I think the flaw in your proof is the confusion between convergence of T(n) for a fixed n, as an infinite product, and convergence of T(n), the value of that infinite product, as n goes to infinity.
Also, a more general family of counterexamples is the following: take any nonnegative series a(n) whose sum converges to A, and let b(n) = exp(-a(n)). Then 0<b(n)<1 and the product of b(n) converges to exp(-A). (Obviously this is more or less recycled from the grandparent.) For example, b(n) = exp(-1/2^n).
So, a first term greater than 1, and the remainder converges to 1/b(0)?
I did only show that the infinite product of 0<n<1 cannot be one. It can be 1-epsilon for any epsilon.
I don’t think that particular a(n) converges, but that doesn’t invalidate your point that b(n) selected such that the product from 0 to n equals the sum of a(n) from 0 to n must have a product that converges to the sum of a(n). But the sum of a(n) would have to be decreasing for the terms of b(n) to be between 0 and 1.
I wasn’t summing a(n). It’s the sequence a(n) that converges, not its sum, and the partial products of the b(n) are equal to the a(n), not the partial sums of the a(n).
Certainly an infinite product of 0<n<1 can’t be one. Nobody’s disputing that.
Oh, then it sounds like we are in perfect agreement that my initial claim was wrong; however, we can now generate an infinite series of probabilities less than one whose product remains higher than 1-epsilon for any epsilon. If 1-epsilon is used as the determinator of what the system proves true, Löb’s theorem holds.
Let a(n) be any series whose sum converges and let b(n) = exp(a(n)). Then the product of b(n) converges iff the sum of a(n) converges. In particule, we can take b(n) = exp(1/2^n) for n = 0 to infinity, whose product converges to exp(2).
My claim was intended to be limited to infinite products where each term is between 0 and 1.
exp(1/2^0)=exp(1)=e>1
exp(epsilon)>1
b(n)>1 for all positive n.
The addition (or removal) of a finite number of nonzero terms at the beginning of an infinite product does not change whether or not the product converges.

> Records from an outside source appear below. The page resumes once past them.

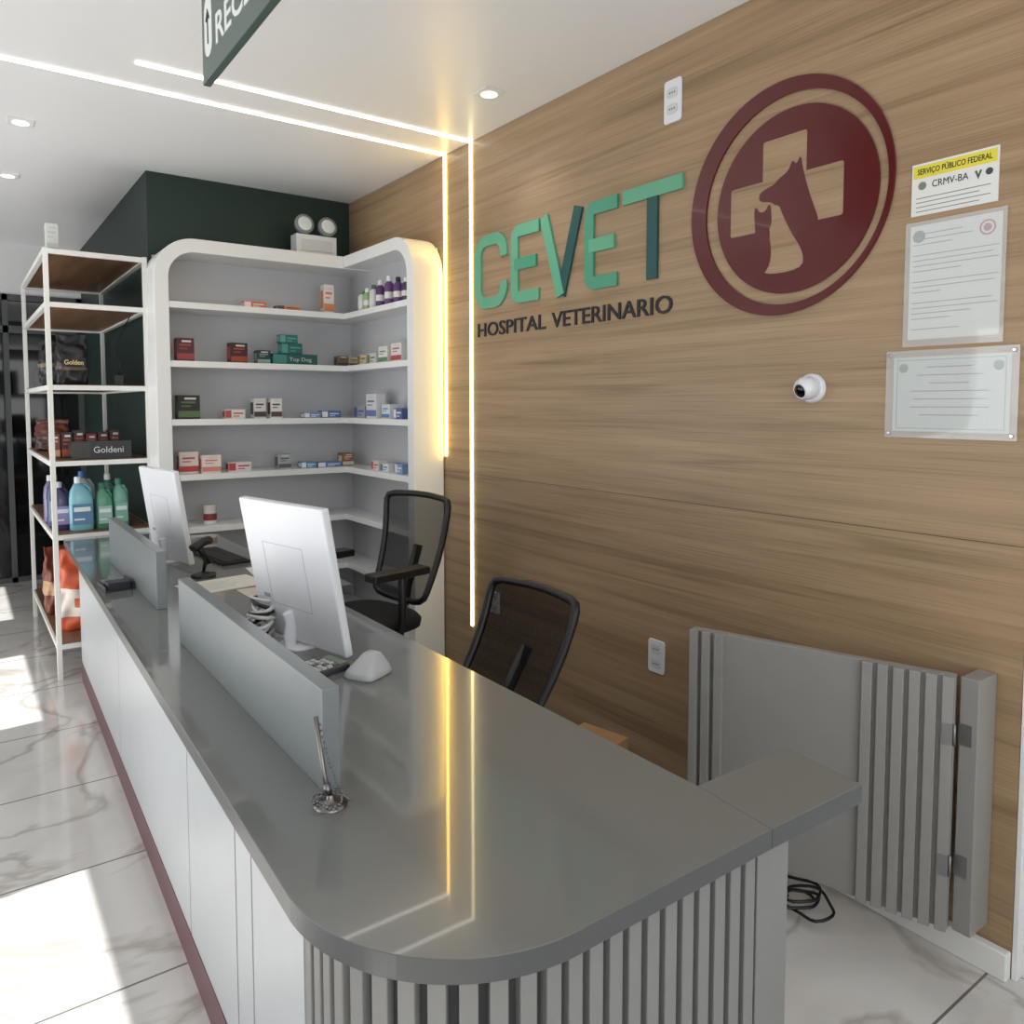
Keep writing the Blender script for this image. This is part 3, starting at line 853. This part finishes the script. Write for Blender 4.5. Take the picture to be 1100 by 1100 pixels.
b.add([(w * .82 + .02 * math.cos(a * math.pi / 16) * q, h - .045 + .02 * math.sin(a * math.pi / 16) * q, .0034) for q in (1, .78) for a in range(32)],
      [(a, (a + 1) % 32, 32 + (a + 1) % 32, 32 + a) for a in range(32)], C((170, 70, 76)), ME)
b.lathe([(0.01, .0031), (0.01, .0036)], C((170, 70, 76)), ME @ Matrix.Translation((w * .82, h - .045, 0)), 20)
b.done('printing', r)
b = MB(); b.box(0, w, 0, h, .0045, .006, M_CLEAR, ME); b.done('sleeve', r)
r, w, h = sheet('framed_certificate', 1.177, 0.834, 1.652, 1.408, 'landscape certificate behind clear acrylic with metal corner studs', 'certificate')
b = MB(); b.box(0.02, w - .02, 0.018, h - .018, 0.0, .003, M_PAPERG, ME); b.done('sheet', r)
b = MB()
for (x0, x1, y0, y1) in ((.03, w - .03, .026, .028), (.03, w - .03, h - .028, h - .026), (.03, .032, .026, h - .026), (w - .032, w - .03, .026, h - .026)):
    b.box(x0, x1, y0, y1, .0031, .0035, C((110, 150, 130)), ME)
for k, ln in enumerate((.35, .5, .3, .6, .55, .6, .45)):
    b.box(w * (.5 - ln / 2), w * (.5 + ln / 2), h * .8 - k * .022, h * .8 - k * .022 + .0025, .0031, .0035, M_GREYTXT, ME)
b.lathe([(0.013, .0031), (0.013, .0036)], C((90, 130, 100)), ME @ Matrix.Translation((w * .14, h * .8, 0)), 20)
b.lathe([(0.013, .0031), (0.013, .0036)], C((70, 120, 110)), ME @ Matrix.Translation((w * .86, h * .8, 0)), 20)
b.done('printing', r)
b = MB(); b.box(0, w, 0, h, .004, .007, M_CLEAR, ME); b.done('acrylic_cover', r)
for (x, y) in ((.012, .012), (w - .012, .012), (.012, h - .012), (w - .012, h - .012)):
    b = MB(); b.lathe([(0.006, 0), (0.006, .009), (.004, .011)], M_CHROME, ME @ Matrix.Translation((x, y, 0)), 14); b.done('stud', r)

# ------------------------------------------------------------ gate leaf against the wall
GA = math.radians(107.3)
r = root('swing_gate', (2.085, 0.915, 0.0), GA, 'pale grey fluted half-height gate folded open near the wall', 'gate')
Z0g, Z1g = 0.12, 0.80
b = MB(); b.box(-.002, .725, -.016, .012, Z0g, Z1g, M_GATE); b.done('gate_leaf', r, bevel=.002)
for rng in ([0.0 + k * .039 for k in range(6)], [.618 + k * .040 for k in range(3)]):
    b = MB()
    for q in rng:
        b.box(q, q + .027, .010, .030, Z0g, Z1g, M_GATE)
    b.done('fluted_cladding', r, bevel=.002)
b = MB()
Ri = Matrix.Rotation(-GA, 4, 'Z') @ Matrix.Translation((-2.085, -0.915, 0))
b.box(2.085, 2.187, .858, .903, Z0g, Z1g, M_GATE, Ri)
b.done('hinge_post', r, bevel=.002)
for z in (.65, .30):
    b = MB()
    b.box(2.0825, 2.0852, .872, .903, z - .028, z + .028, M_HINGE, Ri)
    b.box(0.0, .024, .0295, .0315, z - .028, z + .028, M_HINGE)
    b.tube([(-.004, .026, z - .028), (-.004, .026, z + .028)], .0035, M_HINGE, None, 8)
    b.done('hinge', r)
r = root('floor_cable', (1.98, 1.27, 0), 0, 'coiled thin black cable lying on the marble floor', 'cable')
b = MB(); pts = []
for i in range(80):
    a = i / 79 * math.pi * 7
    pts.append((0.06 * math.cos(a) * (1 + .25 * math.sin(i * .7)), 0.06 * math.sin(a) + .03 * math.sin(i * .11), 0.008 + .0007 * i + .012 * (1 + math.sin(a * .5))))
pts += [(-.06, .16, .05), (-.03, .30, .06), (.06, .42, .10)]
b.tube(pts, .0045, M_BLACK, None, 6); b.done('cable_coil', r)
r = root('cardboard_box', (1.83, 2.03, 0), 0.2, 'brown cardboard box on the floor behind the counter', 'box')
b = MB(); b.box(-.08, .08, -.10, .10, 0, .30, C((160, 122, 84), .8)); b.done('carton', r, bevel=.003)
b = MB(); b.box(-.08, -.002, -.10, .10, .301, .305, C((168, 130, 92), .8)); b.box(.002, .08, -.10, .10, .301, .305, C((168, 130, 92), .8)); b.done('flap', r)

# ------------------------------------------------------------ office chairs
def chair(loc, rot, seat_z, back_z0, back_z1, arms, label, wt=.23, wb=.18, x0=-.23, rec=.13):
    r = root('office_chair', loc, rot, label, 'chair', 'black mesh office chairs')
    for k in range(5):
        a = 2 * math.pi * k / 5 + 0.3
        c, s = math.cos(a), math.sin(a)
        b = MB(); b.tube([(0.03 * c, 0.03 * s, .12), (0.15 * c, .15 * s, .11), (.29 * c, .29 * s, .075)], .02, M_BLACK, None, 8); b.done('base_leg', r)
        b = MB(); b.tube([(.29 * c - .02 * s, .29 * s + .02 * c, .03), (.29 * c + .02 * s, .29 * s - .02 * c, .03)], .03, M_BLACK, None, 16)
        b.tube([(.29 * c, .29 * s, .055), (.29 * c, .29 * s, .09)], .008, M_BLACK); b.done('caster', r)
    b = MB(); b.lathe([(.035, .09), (.035, .2), (.024, .2), (.024, seat_z - .07)], M_BLACK, None, 18)
    b.box(-.12, .12, -.09, .09, seat_z - .07, seat_z - .04, M_BLACK); b.done('gas_lift', r)
    b = MB(); b.loft([(seat_z - .045, .20, .20), (seat_z - .03, .235, .235), (seat_z, .24, .24), (seat_z + .018, .225, .225), (seat_z + .026, .18, .18)], M_SEAT, None, 32, 3.4); b.done('seat', r)
    Hh = back_z1 - back_z0
    def bp(y, t):
        x = x0 - rec * t - .025 * math.sin(t * math.pi) + .03 * (abs(y) / .23) ** 2
        return (x, y, back_z0 + Hh * t)
    def half(t):
        return wb + (wt - wb) * t
    side = [(half(t), t) for t in [.12, .25, .4, .55, .7, .85]]
    rr = [(half(.93) - .003, .93), (half(1) - .016, .98), (half(1) - .05, 1.0)]
    bt = [(half(0) - .08, 0.0), (half(0) - .03, .02), (half(.06) - .004, .06)]
    seq = bt + side + rr
    full = seq + [(0.05, 1.012), (-0.05, 1.012)] + [(-y, t) for y, t in seq[::-1]] + [(-.05, -.005), (.05, -.005)]
    b = MB(); b.tube([bp(y, t) for y, t in full], .0145, M_BLACK, None, 10, closed=True); b.done('backrest_frame', r)
    b = MB()
    vs = []; fs = []
    tt = [0.0, .03, .12, .25, .4, .55, .7, .85, .93, .98, 1.0]
    NX = 10
    for t in tt:
        hw = half(t) - (.06 if t in (0.0, 1.0) else .02 if t in (.03, .98) else .004)
        for j in range(NX + 1):
            y = -hw + 2 * hw * j / NX
            vs.append(bp(y, t))
    for i in range(len(tt) - 1):
        for j in range(NX):
            q = i * (NX + 1) + j
            fs.append((q, q + 1, q + NX + 2, q + NX + 1))
    b.add(vs, fs, M_MESH, None, True); b.done('backrest_mesh', r)
    def bx(t): return x0 - rec * t - .025 * math.sin(t * math.pi) - .02
    b = MB(); b.tube([(-.05, 0, seat_z - .05), (-.2, 0, seat_z - .04), (bx(0) - .01, 0, back_z0 - .02), (bx(.12), 0, back_z0 + .12 * Hh), (bx(.5), 0, back_z0 + .50 * Hh)], .022, M_BLACK, None, 10); b.done('back_support', r)
    if arms:
        for s in (-1, 1):
            b = MB()
            az = seat_z + .24
            b.tube([(-.02, s * .2, seat_z - .04), (-.02, s * .27, seat_z - .03), (-.03, s * .275, seat_z + .05), (-.03, s * .275, az - .02)], .018, M_BLACK, None, 8)
            b.box(-.15, .13, s * .275 - .04, s * .275 + .04, az - .018, az + .014, M_BLACK); b.done('armrest', r, bevel=.01)
    return r
chair((1.22, 2.03, 0), math.radians(181), .44, .50, .88, False, 'black mesh-back office chair tucked against the near counter', .230, .20, -.17, .20)
chair((1.40, 3.08, 0), math.radians(190), .57, .62, 1.08, True, 'tall black mesh office chair with armrests at far desk')

# ------------------------------------------------------------ computers
def monitor(loc, rot, tilt, w, h, z0, label):
    r = root('desktop_computer', loc, rot, label, 'computer', 'white desktop computers on the counter')
    Mt = Matrix.Translation((0, 0, z0)) @ Matrix.Rotation(-tilt, 4, 'Y')
    b = MB(); b.box(-.014, .012, -w / 2, w / 2, 0, h, M_PLWHITE, Mt)
    b.done('housing', r, bevel=.006)
    b = MB()
    for (ya, yb, za, zb) in ((-w * .2, w * .28, h * .70, h * .704), (-w * .2, w * .28, h * .25, h * .254), (-w * .2, -w * .195, h * .25, h * .704), (w * .275, w * .28, h * .25, h * .704)):
        b.box(-.0145, -.013, ya, yb, za, zb, C((176, 178, 182)), Mt)
    b.box(-.0145, -.013, w * .3, w * .38, h * .28, h * .31, C((150, 152, 156)), Mt)
    b.done('rear_cover_outline', r)
    b = MB(); b.box(.0115, .0135, -w / 2 + .008, w / 2 - .008, .03, h - .008, M_SCREEN, Mt); b.done('screen', r)
    b = MB()
    b.loft([(0, .05, .06), (.006, .05, .06), (.009, .045, .055)], M_PLWHITE, Matrix.Translation((-.005, .03, 0)), 28, 4)
    b.done('stand_base', r)
    b = MB(); b.tube([(-.035, .03, .006), (-.035, .03, .04), (-.03, .03, .08), (-.022 - math.sin(tilt) * .10, .03, .11)], .013, M_PLWHITE, None, 10, flat=1.6)
    b.done('stand_neck', r, bevel=.003)
    return r
monitor((.828, 2.19, .78), math.radians(12), math.radians(10), .44, .43, .018, 'white all-in-one computer seen from behind on the counter')
monitor((.80, 3.76, .78), math.radians(8), math.radians(8), .44, .42, .018, 'white all-in-one computer at the far workstation')
r = root('cable_bundle', (.725, 2.33, .78), 0, 'tangled white cables and plugs behind the near computer', 'cables')
for k in range(8):
    b = MB(); pts = []
    for i in range(26):
        t = i / 25
        a = t * math.pi * (2.2 + .4 * k) + k * 1.3
        pts.append((.03 * math.cos(a) + .006 * k - .02 + .03 * t, .06 * math.sin(a) * (1 - .4 * t) + .010 * k - .03, .008 + .12 * abs(math.sin(t * math.pi * (.5 + .09 * k))) * (.5 + .07 * k)))
    b.tube(pts, .0045 if k % 2 else .006, M_CABLE if k not in (3, 6) else M_BLACK, None, 8); b.done('cable', r)
b = MB(); b.box(-.02, .02, -.03, .03, .0, .03, M_CABLE); b.done('plug', r, bevel=.004)

def keyboard(loc, rot, col, kc, label):
    r = root('keyboard', loc, rot, label, 'keyboard')
    b = MB(); b.box(-.065, .065, -.21, .21, 0, .014, col); b.done('case', r, bevel=.004)
    b = MB()
    for i in range(5):
        for j in range(15):
            b.box(-.054 + i * .022, -.036 + i * .022, -.2 + j * .0268, -.177 + j * .0268, .014, .019, kc)
    o = b.done('keycaps', r)
keyboard((1.0, 3.74, .78), math.radians(5), M_BLACK, C((34, 34, 36)), 'black computer keyboard at the far workstation')

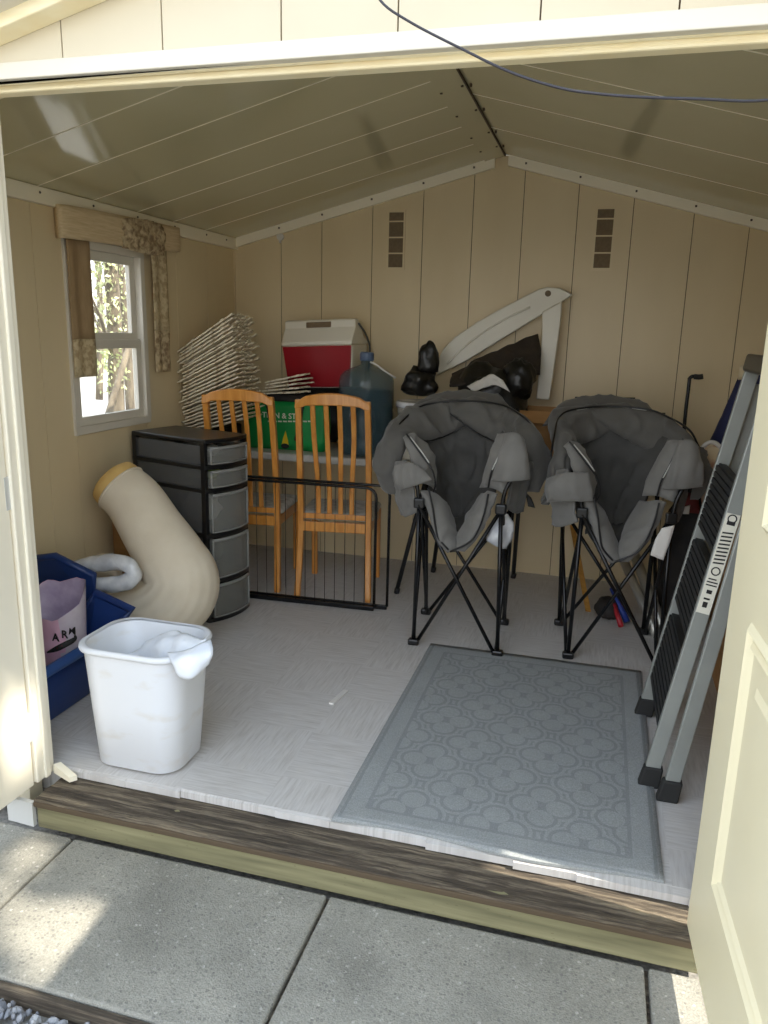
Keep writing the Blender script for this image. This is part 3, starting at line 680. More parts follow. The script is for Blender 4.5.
mb = MB(); mb.tube(crv([P(58,572,yy+.03), P(74,569,yy), P(95,564,yy), P(116,562,yy), P(130,567,yy), P(133,575,yy), P(124,583,yy-.01), P(100,585,yy-.01), P(72,583,yy)], 6), crs([.03, .035, .037, .037, .036, .036, .037, .035, .03], 6), 18)
for v in mb.v: v += Vector((1,1,1))*.006*noise.noise(v*22)
obj('roll', mb, 'clear', t)
mb = MB(); puff(mb, [[P(60,556,3.15), P(90,552,3.15), P(122,556,3.15)], [P(56,580,3.07), P(100,578,3.07), P(122,582,3.07)]], .04, 8, 8, .008, 12, 2)
solo('cream_cloth', mb, 'pillow', 'crumpled cream cloth bundled behind the clear plastic roll', 'cloth')
mb = MB(); mb.box((-2.27, 3.20, .002), (-1.98, 3.27, .60)); o = solo('carton', mb, 'card', 'brown carton panel standing between the bolster and the drawer tower', 'carton', bevel=.003)

# ------------------------------------------------------------------ drawer tower
tw, td, th = .305, .50, .925
dd = Vector((.96, -.27, 0)).normalized(); ww = Vector((.27, .96, 0)).normalized(); c0 = Vector((-1.785, 3.262, 0))
t = thing('drawer_tower', 'black framed tower of five smoky plastic drawers beside the chairs', 'drawer tower', c0 - dd*td/2 + ww*tw/2)
def tq(a, w, z): return c0 - dd*a + ww*w + Vector((0,0,z))   # a back from the front, w across
def tbox(mb, a0, a1, w0, w1, z0, z1, mi=0): mb.hexa([tq(a0,w0,z0), tq(a1,w0,z0), tq(a1,w1,z0), tq(a0,w1,z0), tq(a0,w0,z1), tq(a1,w0,z1), tq(a1,w1,z1), tq(a0,w1,z1)], mi)
def bow(w): return .035*(1-((w-tw/2)/(tw/2))**2)
levels = [.012, .215, .45, .675, .79, .905]
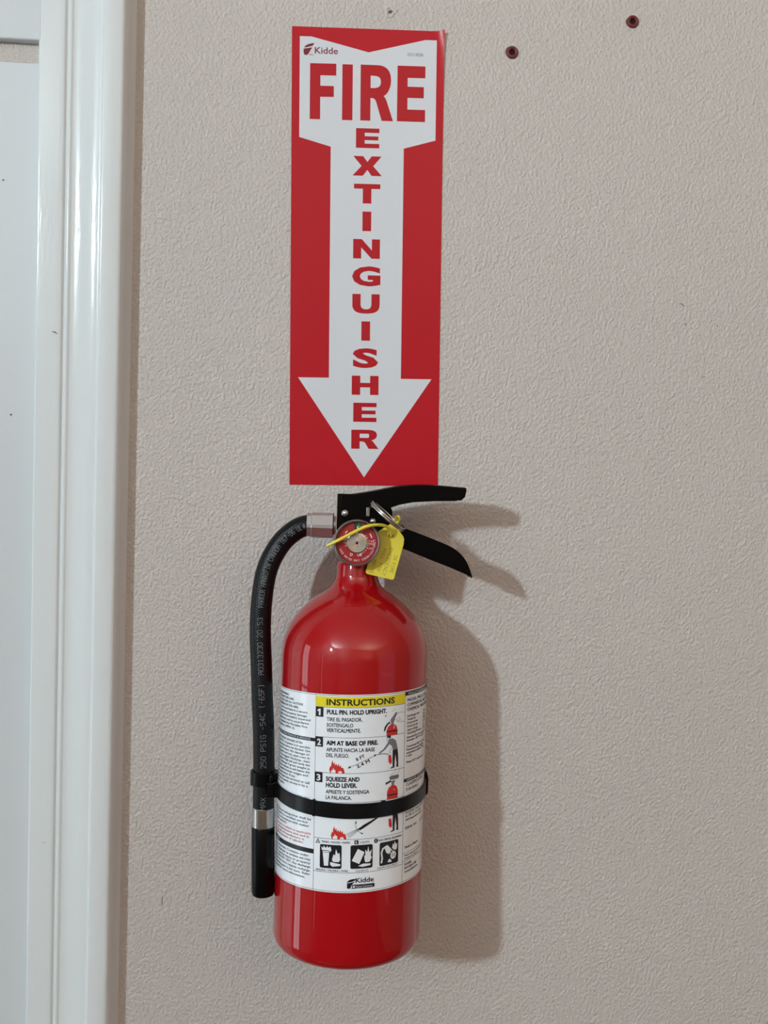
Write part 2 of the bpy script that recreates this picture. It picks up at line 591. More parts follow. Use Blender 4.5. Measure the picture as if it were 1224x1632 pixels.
b.add([(PROF[0][0], 0.012, 0), (PROF[-1][0], 0.012, 0), (PROF[-1][0], 0.012, zs[-1]), (PROF[0][0], 0.012, zs[-1])], [(0, 1, 2, 3)])
casing = struct(b.obj('trim_1', 'trim', angle=0.9))
b = MB()
fc = lambda a, c: (a, -0.0112, c)
b.flat([(-0.2368, H + 0.0990), (-0.2340, H + 0.0984), (-0.2318, H + 0.0972), (-0.2316, H + 0.0978), (-0.2338, H + 0.0994)], fc)
b.flat([(-0.2380, H - 0.330), (-0.2355, H - 0.331), (-0.2355, H - 0.3304)], fc)
b.obj('scratch', 'scuff', casing, smooth=False)

# small flaws in the wall paint
b = MB()
fw_ = lambda a, c: (a, -0.0003, c)
b.flat([(0.2915, H + 0.1462), (0.2950, H + 0.1462), (0.2962, H + 0.1450), (0.2968, H + 0.1440), (0.2958, H + 0.1442), (0.2948, H + 0.1456)], fw_)
b.flat([(0.2978, H + 0.1282), (0.2984, H + 0.1296), (0.2990, H + 0.1290), (0.2994, H + 0.1274), (0.2986, H + 0.1284)], fw_)
b.flat([(0.3262, H + 0.1286), (0.3268, H + 0.1292), (0.3274, H + 0.1286), (0.3268, H + 0.1280)], fw_)
b.flat([(0.3155, H + 0.0838), (0.3164, H + 0.0844), (0.3168, H + 0.0838), (0.3158, H + 0.0832)], fw_)
b.flat([(0.3168, H + 0.0848), (0.3182, H + 0.0844), (0.3186, H + 0.0838), (0.3178, H + 0.0840)], fw_)
b.flat([(0.3472, H + 0.0834), (0.3478, H + 0.0838), (0.3480, H + 0.0832), (0.3474, H + 0.0829)], fw_)
b.flat([(-0.1385, H - 0.382), (-0.1381, H - 0.382), (-0.1382, H - 0.390), (-0.1386, H - 0.389)], fw_)
for x, z, w in ((0.2830, 0.0380, 0.0008), (0.3040, 0.0420, 0.0007), (0.2155, 0.3790, 0.0006)):
    b.flat([(x - w, H + z + w * 0.6), (x - w * 0.3, H + z - w * 0.5), (x + w, H + z - w * 0.4), (x + w * 0.4, H + z + w * 0.4)], fw_)
o = b.obj('chip', 'scuff', wall, smooth=False)
o['kind'] = 'stuff'
# old screw hole with a ring of filler
b = MB()
pr = [(2.1 + 3.2 * (i / 6), -0.9 * math.sin(math.pi * (i / 6)) - 0.1) for i in range(7)]
cx, cz = 0.0345, H + 0.3766
vs, fs = [], []
for i in range(28):
    a = 2 * math.pi * i / 28
    wob = 1 + 0.18 * math.sin(3 * a + 1) + 0.12 * math.sin(5 * a)
    for r, y in pr:
        vs.append((cx + r * wob * math.cos(a) * 0.001, y * 0.0007, cz + r * wob * math.sin(a) * 0.001))
for i in range(28):
    j = (i + 1) % 28
    for k in range(6):
        fs.append((i * 7 + k, j * 7 + k, j * 7 + k + 1, i * 7 + k + 1))
b.add(vs, fs)
b.obj('filler_ring', 'wall', wall)
b = MB()
b.flat([(cx + 0.0017 * math.cos(i) * (1 + .3 * math.sin(2 * i)), cz + 0.0014 * math.sin(i)) for i in [k * 0.45 for k in range(14)]],
       lambda a, c: (a, -0.0002, c))
b.obj('screw_hole', 'scuff', wall, smooth=False)


def wall_anchor(x, z, label, rot):
    t = empty('wall_anchor', (x, 0, z), (0, rot, 0), label, 'wall anchor', 'empty red plastic wall anchors')
    b = MB()
    pr = [(2.3, 1.0), (2.3, -0.9), (2.7, -1.6), (3.6, -2.0), (4.6, -1.7), (5.1, -1.0), (5.2, 0.4)]
    vs, fs = [], []
    for i in range(36):
        a = 2 * math.pi * i / 36
        wob = 1 + (0.12 * max(0, math.cos(a - 3.1)) ** 12)
        for r, y in pr:
            rr = r * (wob if r > 3 else 1)
            vs.append((rr * math.cos(a), y, rr * math.sin(a)))
    n = len(pr)
    for i in range(36):
        j = (i + 1) % 36
        for k in range(n - 1):
            fs.append((i * n + k, j * n + k, j * n + k + 1, i * n + k + 1))
    b.add(vs, fs)
    b.obj('collar', 'anchor', t, scale=0.001)
    b = MB()
    b.lathe([(0.01, -0.3), (2.35, -0.3)], 'y', n=24)
    b.obj('socket', 'hole', t, scale=0.001)


wall_anchor(0.1383, H + 0.3492, 'empty red plastic wall anchor nearer the sign, the lower of two', 0.4)
wall_anchor(0.2401, H + 0.3803, 'empty red plastic wall anchor farther right and higher of two', 0.0)

# ------------------------------------------------------------------ the sign
sign = empty('fire_extinguisher_sign', (0.0210, 0, H + 0.1711), (0, -0.0221, 0),
             'red and white vinyl arrow sign on wall above extinguisher', 'sign')


def sgn(off):
    def fn(u, v):
        # lies on the wall; the top right corner has curled away a little
        c = max(0.0, (u - 58.0) / 5.6) * max(0.0, min(1.0, (v - 60) / 130.0)) ** 1.5
        d = max(0.0, (u + v - 242) / 12.0)
        return (u, -(0.45 + off + 2.2 * c * c + 1.5 * min(d, 1) ** 2), v)
    return fn


W2, H2 = 63.6, 190.6
b = MB()
us = [-W2 + 2 * W2 * i / 40 for i in range(41)]
vs_ = [-H2 + 2 * H2 * i / 60 for i in range(61)]
f0 = sgn(0)
vs = [f0(u, v) for v in vs_ for u in us]
vb = [(x, -0.05 if False else y + 0.35, z) for x, y, z in vs]
n = len(us)
m_ = len(vs)
fs = [(j * n + i, j * n + i + 1, (j + 1) * n + i + 1, (j + 1) * n + i) for j in range(60) for i in range(40)]
fs += [tuple(m_ + k for k in reversed(q)) for q in list(fs)]
ring = [i for i in range(n)] + [j * n + n - 1 for j in range(1, 61)] + [60 * n + i for i in range(n - 2, -1, -1)] + [j * n for j in range(59, 0, -1)]
for k in range(len(ring)):
    a, c = ring[k], ring[(k + 1) % len(ring)]
    fs.append((c, a, a + m_, c + m_))
b.add(vs + vb, fs)
b.obj('panel', 'sign_red', sign, scale=0.001)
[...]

Plain language: if you remove enough of the first terms of an infinite product that converges, the product of remaining terms must converge to 1. I’m rusty on my math and LaTeX, but given an infinite product that converges, we can prove that the first N terms have a product within epsilon of the product of the series (by the definitions of limit and converge), which means that the remaining infinite number of terms must have a product within some different epsilon of 1 (again, simply by definitions).
Given an infinite series of numbers all between 0 and 1 and dropping the first N terms, I can find an epsilon such that the product of the remaining terms is always greater than that epsilon from 1. That epsilon is 1-(the N+1th term).
I’ve made some error somewhere, since the infinite product of b(n)=.01 converges (to 0). I intuit that I may have proven only that the infinite product does not converge to 1. I suspect that there’s a step somewhere around the point where I used the phrase ‘some different epsilon’.
This is not sufficiently precise. More precisely: if T(n) is the tail product of all but the first n terms, then for each fixed n, T(n) is a convergent product, and as n approaches infinity, T(n) should to converge to 1 (assuming the initial infinite product converges to a nonzero value).
I think the flaw in your proof is the confusion between convergence of T(n) for a fixed n, as an infinite product, and convergence of T(n), the value of that infinite product, as n goes to infinity.
Also, a more general family of counterexamples is the following: take any nonnegative series a(n) whose sum converges to A, and let b(n) = exp(-a(n)). Then 0<b(n)<1 and the product of b(n) converges to exp(-A). (Obviously this is more or less recycled from the grandparent.) For example, b(n) = exp(-1/2^n).
Concur- the infinite product of 0<b(n)<1 is in [0,1). That makes sense for probabilities.
Here’s a counterexample to your claim:
Let a(n) be a decreasing series which tends to a nonzero limit (for example, a(n) = 1 + 1/n)
Then let b(0) = a(0), b(n) = a(n) / a(n-1)
a(n) is decreasing so for all n>0, b(n) < 1
But the product of the first N b(n)s is a(N), so the infinite product of b(n) converges to the same thing as a(n), which is nonzero.
So, a first term greater than 1, and the remainder converges to 1/b(0)?
I did only show that the infinite product of 0<n<1 cannot be one. It can be 1-epsilon for any epsilon.
I don’t think that particular a(n) converges, but that doesn’t invalidate your point that b(n) selected such that the product from 0 to n equals the sum of a(n) from 0 to n must have a product that converges to the sum of a(n). But the sum of a(n) would have to be decreasing for the terms of b(n) to be between 0 and 1.
I wasn’t summing a(n). It’s the sequence a(n) that converges, not its sum, and the partial products of the b(n) are equal to the a(n), not the partial sums of the a(n).
Certainly an infinite product of 0<n<1 can’t be one. Nobody’s disputing that.
Oh, then it sounds like we are in perfect agreement that my initial claim was wrong; however, we can now generate an infinite series of probabilities less than one whose product remains higher than 1-epsilon for any epsilon. If 1-epsilon is used as the determinator of what the system proves true, Löb’s theorem holds.